Une douzaine d’années plus tard André et Jean PEZON, frères de Pierre, rejoignirent l’entreprise. Elle se développa alors dans la fabrication de cannes en rachetant plusieurs maisons spécialisées. Puis, elle commença véritablement à s’intéresser au bambou refendu dans les années 1930, sous la houlette d’un certain Édouard PLANTET.

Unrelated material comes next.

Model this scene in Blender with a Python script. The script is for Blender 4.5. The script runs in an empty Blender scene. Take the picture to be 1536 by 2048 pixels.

Mais la véritable impulsion fut donnée par l’arrivée au sein de l’entreprise de deux personnages clés. Charles RITZ, le créatif, puis Pierre CREUSEVAULT, le lanceur prodige, rejoignirent PEZON & MICHEL en 1937. À leur tour, Ils furent rejoints trois ans plus tard par Ernest HÉMINGWAY (  États -Unis / Illinois). Ce dernier fit office d’éminent conseiller technique.

 

Charles RITZ & Ernest HEMINGWAY

 

Atelier "Pezon et Michel" dédié à la fabrication des cannes en bambou

 

La suite, on la connait. La renommée de PEZON & MICHEL se répandit comme une trainée de poudre. Plusieurs dizaines de milliers de cannes furent ainsi fabriquées et distribuées dans le monde entier. Bien sûr, cette incroyable productivité ne fut possible que par la création de machines automatiques permettant de développer un véritable process industriel.

 

Machine automatique pour tailler les baguettes au profil

 

Mais les plus belles choses ont une fin. Entre 1970 et 1980, l’avènement de la fibre verre, puis du carbone peu de temps après, sonnèrent le glas du fulgurant succès de PEZON & MICHEL dans le domaine des cannes en bambou refendu.

Cette illustre maison laisse derrière elle un « patrimoine halieutique » exceptionnel avec, entre autres, les séries Parabolic ( Suprême, Spéciale, Prima, … ) et PPP ( Fario club, Master, … ).